↓
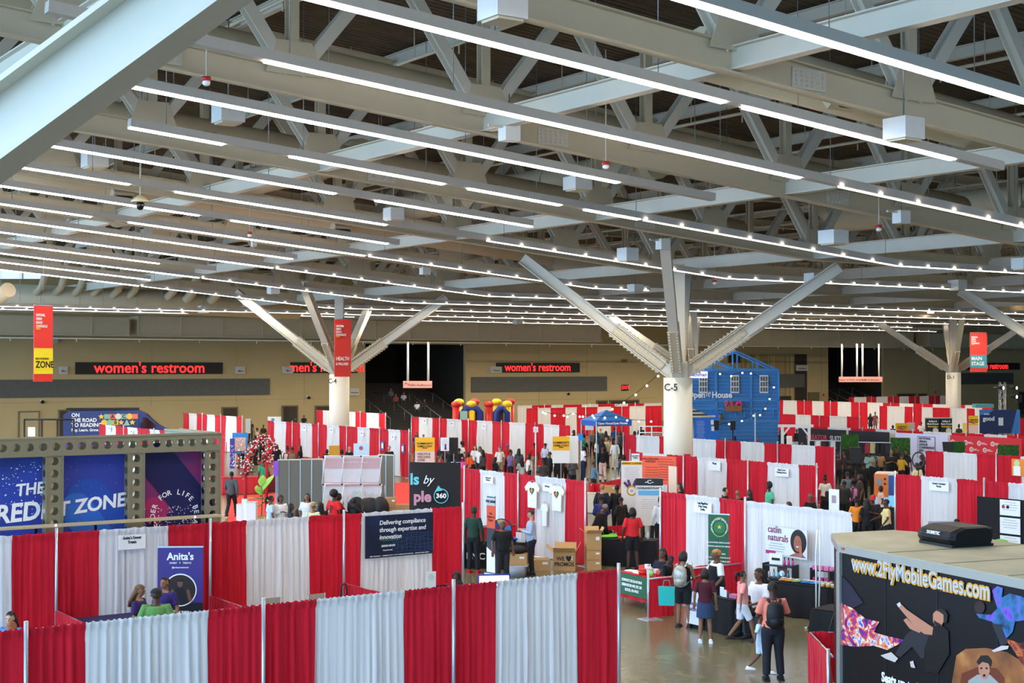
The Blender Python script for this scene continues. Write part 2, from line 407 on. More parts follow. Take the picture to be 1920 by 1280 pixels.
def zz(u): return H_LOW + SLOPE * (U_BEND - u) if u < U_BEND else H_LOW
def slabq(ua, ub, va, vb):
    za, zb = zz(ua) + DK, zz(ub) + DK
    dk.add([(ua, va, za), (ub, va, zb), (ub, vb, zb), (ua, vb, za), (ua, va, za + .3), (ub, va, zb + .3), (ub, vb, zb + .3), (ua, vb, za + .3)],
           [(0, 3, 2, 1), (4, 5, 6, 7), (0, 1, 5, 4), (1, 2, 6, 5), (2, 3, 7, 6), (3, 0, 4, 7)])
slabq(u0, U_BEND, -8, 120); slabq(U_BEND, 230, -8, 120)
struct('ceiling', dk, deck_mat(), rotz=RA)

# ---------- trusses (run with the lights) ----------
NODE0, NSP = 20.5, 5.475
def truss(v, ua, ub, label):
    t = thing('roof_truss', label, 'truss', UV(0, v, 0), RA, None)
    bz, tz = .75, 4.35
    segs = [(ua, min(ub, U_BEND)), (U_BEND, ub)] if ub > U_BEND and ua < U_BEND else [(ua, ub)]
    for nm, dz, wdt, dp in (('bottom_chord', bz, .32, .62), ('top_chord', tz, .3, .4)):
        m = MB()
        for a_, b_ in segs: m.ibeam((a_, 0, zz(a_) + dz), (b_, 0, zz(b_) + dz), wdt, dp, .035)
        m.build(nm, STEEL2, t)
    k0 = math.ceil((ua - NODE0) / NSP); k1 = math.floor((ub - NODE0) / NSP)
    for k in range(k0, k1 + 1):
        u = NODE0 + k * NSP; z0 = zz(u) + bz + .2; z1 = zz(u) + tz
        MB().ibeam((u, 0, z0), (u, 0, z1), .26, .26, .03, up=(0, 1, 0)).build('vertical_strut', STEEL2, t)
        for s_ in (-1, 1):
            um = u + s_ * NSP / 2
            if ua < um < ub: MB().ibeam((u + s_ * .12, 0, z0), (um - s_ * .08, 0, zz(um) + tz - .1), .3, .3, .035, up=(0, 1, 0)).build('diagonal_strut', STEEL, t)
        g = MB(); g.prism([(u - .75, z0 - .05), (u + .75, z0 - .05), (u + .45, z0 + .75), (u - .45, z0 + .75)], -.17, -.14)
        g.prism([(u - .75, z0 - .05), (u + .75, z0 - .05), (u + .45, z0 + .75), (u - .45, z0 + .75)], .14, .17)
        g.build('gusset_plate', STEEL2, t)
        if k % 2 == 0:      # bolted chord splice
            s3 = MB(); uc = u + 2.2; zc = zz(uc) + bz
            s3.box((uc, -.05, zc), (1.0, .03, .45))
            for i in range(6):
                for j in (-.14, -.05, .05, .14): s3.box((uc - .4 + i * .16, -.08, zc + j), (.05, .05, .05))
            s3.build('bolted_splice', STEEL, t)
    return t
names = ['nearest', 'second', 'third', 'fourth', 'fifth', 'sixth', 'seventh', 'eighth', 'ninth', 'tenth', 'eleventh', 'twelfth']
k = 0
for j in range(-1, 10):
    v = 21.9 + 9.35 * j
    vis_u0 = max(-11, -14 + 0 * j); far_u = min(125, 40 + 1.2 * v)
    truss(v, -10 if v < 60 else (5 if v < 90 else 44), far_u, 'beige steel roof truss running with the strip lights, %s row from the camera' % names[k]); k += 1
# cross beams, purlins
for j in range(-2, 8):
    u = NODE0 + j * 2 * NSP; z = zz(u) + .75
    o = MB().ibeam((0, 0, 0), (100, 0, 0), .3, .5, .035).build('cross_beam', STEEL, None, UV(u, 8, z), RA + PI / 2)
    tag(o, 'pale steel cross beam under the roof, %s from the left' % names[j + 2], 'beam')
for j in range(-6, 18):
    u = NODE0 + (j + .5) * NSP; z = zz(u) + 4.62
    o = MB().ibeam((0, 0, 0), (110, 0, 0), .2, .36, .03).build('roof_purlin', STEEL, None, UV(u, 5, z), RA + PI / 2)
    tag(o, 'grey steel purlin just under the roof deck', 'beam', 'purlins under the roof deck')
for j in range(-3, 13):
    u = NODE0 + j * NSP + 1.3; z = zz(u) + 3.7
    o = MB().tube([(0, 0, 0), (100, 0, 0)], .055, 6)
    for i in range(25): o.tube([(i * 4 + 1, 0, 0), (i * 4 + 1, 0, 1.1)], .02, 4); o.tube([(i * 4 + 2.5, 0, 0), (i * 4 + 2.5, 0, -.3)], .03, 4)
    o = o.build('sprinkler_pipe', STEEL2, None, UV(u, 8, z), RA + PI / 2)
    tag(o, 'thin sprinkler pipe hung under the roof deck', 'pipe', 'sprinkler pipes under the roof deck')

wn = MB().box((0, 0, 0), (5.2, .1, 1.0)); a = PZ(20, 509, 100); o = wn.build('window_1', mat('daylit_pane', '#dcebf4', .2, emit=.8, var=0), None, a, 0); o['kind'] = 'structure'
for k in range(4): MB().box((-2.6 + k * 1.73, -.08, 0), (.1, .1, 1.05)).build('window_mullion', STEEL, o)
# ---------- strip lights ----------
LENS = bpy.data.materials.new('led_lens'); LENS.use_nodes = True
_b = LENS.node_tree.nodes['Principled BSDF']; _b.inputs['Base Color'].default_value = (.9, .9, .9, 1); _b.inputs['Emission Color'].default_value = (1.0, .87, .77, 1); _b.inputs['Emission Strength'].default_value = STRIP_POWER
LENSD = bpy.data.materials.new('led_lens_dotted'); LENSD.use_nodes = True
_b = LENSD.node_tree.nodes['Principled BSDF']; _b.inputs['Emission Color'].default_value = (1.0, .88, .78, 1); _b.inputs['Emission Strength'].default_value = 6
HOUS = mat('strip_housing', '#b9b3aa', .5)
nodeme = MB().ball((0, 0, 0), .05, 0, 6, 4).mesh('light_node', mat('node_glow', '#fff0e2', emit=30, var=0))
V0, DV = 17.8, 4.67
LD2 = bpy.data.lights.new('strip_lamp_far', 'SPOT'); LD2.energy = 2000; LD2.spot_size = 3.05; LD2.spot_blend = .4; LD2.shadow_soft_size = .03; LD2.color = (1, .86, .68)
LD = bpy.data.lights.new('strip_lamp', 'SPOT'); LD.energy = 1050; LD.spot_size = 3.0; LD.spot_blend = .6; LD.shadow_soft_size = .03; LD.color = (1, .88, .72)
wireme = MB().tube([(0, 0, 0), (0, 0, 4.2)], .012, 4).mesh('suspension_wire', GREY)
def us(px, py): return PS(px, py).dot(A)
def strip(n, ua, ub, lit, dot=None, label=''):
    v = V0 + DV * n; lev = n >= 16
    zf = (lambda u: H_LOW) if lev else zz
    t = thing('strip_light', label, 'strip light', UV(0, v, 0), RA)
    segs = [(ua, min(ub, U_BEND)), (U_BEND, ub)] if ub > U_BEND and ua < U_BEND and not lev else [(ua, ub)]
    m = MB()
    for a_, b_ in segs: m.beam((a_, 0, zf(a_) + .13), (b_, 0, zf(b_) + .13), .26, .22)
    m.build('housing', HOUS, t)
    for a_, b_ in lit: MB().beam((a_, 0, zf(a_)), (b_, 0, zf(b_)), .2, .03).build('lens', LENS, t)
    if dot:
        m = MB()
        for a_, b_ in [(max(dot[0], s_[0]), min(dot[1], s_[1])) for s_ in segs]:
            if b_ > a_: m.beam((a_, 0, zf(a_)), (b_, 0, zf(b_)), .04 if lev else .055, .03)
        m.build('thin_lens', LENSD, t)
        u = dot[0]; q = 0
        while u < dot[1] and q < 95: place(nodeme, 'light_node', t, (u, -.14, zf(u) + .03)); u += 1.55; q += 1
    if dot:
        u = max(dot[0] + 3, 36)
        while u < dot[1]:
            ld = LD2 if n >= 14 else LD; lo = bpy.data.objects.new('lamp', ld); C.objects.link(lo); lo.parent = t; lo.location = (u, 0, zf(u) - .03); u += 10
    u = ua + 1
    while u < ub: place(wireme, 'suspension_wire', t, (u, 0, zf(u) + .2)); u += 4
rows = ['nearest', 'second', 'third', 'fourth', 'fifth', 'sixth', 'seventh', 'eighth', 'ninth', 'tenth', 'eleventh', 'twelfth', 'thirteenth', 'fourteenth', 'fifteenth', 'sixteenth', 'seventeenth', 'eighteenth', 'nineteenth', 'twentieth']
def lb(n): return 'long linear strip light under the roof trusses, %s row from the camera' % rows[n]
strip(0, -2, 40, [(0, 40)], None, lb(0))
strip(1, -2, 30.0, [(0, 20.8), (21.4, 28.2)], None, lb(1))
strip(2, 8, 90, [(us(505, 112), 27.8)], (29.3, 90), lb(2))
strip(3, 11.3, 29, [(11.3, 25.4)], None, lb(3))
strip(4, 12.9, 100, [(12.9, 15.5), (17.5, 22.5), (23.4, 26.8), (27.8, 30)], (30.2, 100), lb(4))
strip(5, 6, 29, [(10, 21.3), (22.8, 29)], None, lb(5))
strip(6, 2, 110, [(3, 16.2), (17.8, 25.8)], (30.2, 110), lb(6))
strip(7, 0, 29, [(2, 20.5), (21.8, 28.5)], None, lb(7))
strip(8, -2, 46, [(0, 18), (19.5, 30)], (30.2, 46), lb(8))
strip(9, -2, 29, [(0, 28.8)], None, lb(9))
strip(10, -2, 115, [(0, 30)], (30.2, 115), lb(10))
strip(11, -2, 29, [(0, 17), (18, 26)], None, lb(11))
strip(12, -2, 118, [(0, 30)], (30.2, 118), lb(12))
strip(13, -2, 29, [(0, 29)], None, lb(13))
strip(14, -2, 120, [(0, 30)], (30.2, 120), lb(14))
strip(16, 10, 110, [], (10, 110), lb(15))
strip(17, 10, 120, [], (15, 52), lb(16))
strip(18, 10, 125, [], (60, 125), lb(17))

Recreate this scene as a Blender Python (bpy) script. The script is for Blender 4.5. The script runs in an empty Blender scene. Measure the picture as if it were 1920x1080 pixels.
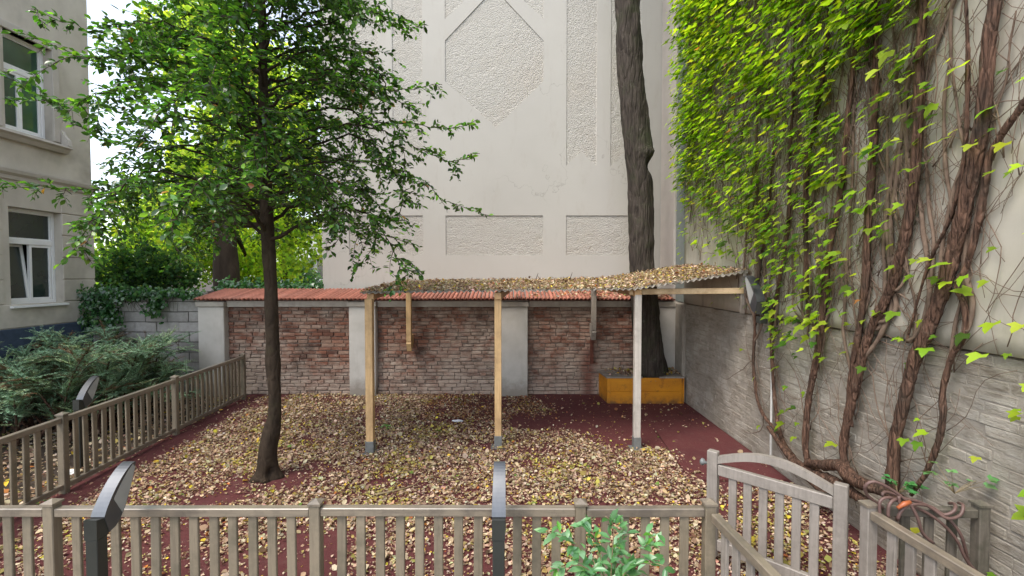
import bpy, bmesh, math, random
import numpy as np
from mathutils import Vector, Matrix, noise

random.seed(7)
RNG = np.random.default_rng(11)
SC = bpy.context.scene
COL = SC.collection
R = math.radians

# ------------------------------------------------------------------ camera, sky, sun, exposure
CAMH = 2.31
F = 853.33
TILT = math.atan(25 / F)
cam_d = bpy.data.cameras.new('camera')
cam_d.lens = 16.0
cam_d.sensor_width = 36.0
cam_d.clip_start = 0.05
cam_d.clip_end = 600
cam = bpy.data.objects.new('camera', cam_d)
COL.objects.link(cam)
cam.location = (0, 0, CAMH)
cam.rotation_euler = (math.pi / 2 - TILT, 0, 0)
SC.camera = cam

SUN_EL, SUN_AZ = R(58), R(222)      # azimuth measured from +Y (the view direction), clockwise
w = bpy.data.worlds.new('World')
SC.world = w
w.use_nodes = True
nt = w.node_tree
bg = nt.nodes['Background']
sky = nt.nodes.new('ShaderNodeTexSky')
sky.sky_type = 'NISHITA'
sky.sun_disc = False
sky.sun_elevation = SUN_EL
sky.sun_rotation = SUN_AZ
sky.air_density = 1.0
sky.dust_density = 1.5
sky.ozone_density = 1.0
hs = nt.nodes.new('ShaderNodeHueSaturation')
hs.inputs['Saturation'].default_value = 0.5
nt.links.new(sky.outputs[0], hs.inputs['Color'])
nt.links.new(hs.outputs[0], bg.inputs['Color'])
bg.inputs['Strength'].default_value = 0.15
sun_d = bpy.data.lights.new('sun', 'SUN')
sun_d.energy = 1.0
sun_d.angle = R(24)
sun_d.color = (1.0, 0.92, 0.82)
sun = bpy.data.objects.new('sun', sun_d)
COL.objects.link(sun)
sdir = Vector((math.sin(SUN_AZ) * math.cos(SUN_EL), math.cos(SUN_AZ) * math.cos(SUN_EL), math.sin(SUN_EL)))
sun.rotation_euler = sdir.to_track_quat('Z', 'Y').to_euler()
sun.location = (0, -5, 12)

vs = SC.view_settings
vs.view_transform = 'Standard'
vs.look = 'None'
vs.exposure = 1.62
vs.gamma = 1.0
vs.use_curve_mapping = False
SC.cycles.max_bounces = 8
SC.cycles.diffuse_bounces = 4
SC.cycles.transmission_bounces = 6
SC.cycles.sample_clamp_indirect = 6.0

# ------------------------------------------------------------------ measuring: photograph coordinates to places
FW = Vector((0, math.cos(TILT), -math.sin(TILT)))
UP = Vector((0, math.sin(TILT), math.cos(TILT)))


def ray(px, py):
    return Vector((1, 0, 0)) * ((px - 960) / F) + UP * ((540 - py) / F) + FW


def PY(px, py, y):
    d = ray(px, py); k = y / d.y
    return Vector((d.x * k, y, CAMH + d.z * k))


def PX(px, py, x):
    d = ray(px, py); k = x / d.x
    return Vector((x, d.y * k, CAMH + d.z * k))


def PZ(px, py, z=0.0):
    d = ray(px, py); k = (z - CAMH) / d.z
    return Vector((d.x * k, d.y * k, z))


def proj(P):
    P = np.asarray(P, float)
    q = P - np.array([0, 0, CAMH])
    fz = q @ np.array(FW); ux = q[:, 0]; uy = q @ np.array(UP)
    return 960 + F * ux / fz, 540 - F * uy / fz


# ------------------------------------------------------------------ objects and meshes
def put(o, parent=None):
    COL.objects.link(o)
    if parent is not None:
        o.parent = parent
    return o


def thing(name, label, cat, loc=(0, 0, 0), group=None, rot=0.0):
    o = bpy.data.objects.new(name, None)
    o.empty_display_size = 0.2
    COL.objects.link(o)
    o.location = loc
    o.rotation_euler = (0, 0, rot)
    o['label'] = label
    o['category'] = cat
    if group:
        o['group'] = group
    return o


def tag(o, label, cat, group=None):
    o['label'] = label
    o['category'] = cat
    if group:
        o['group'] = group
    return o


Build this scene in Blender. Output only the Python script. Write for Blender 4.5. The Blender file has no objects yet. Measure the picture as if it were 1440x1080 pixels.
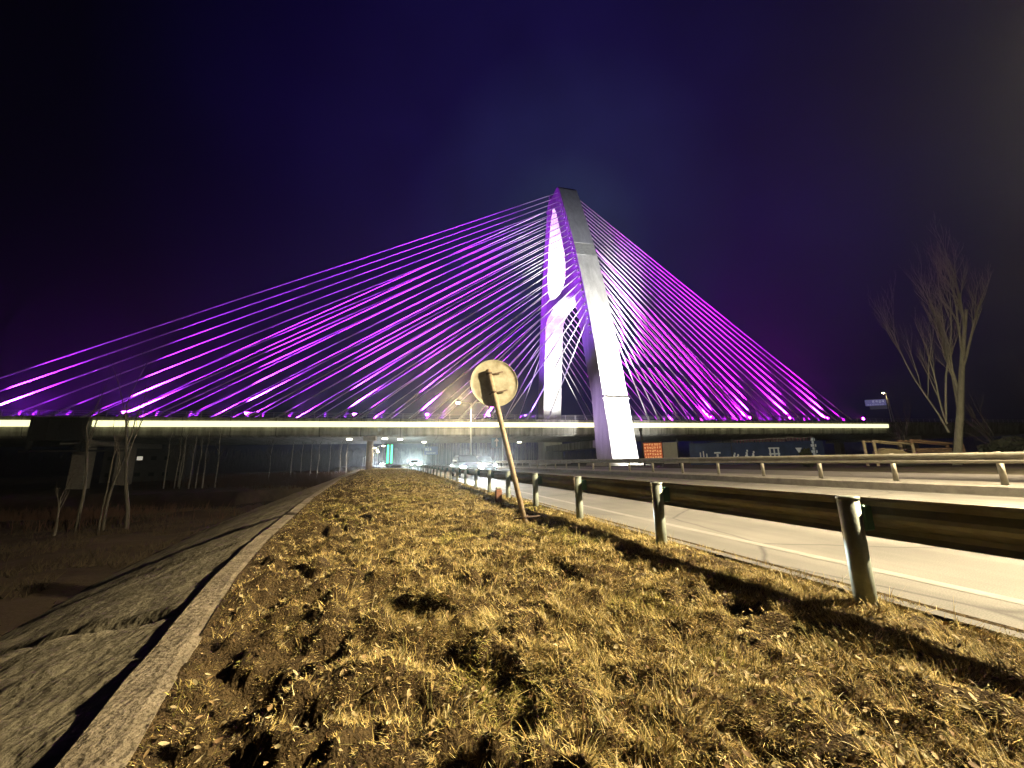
↑
Give only the lines from the one with "Recreate this scene" to the one with "from mathutils import Vector, Matrix, noise", both included, again and exactly; leave the images out.

* Solution to this task
Recreate this scene as a Blender Python (bpy) script. The script is for Blender 4.5. The script runs in an empty Blender scene. Measure the picture as if it were 1920x1080 pixels.
import bpy, bmesh, math, random
import numpy as np
from mathutils import Vector, Matrix, noise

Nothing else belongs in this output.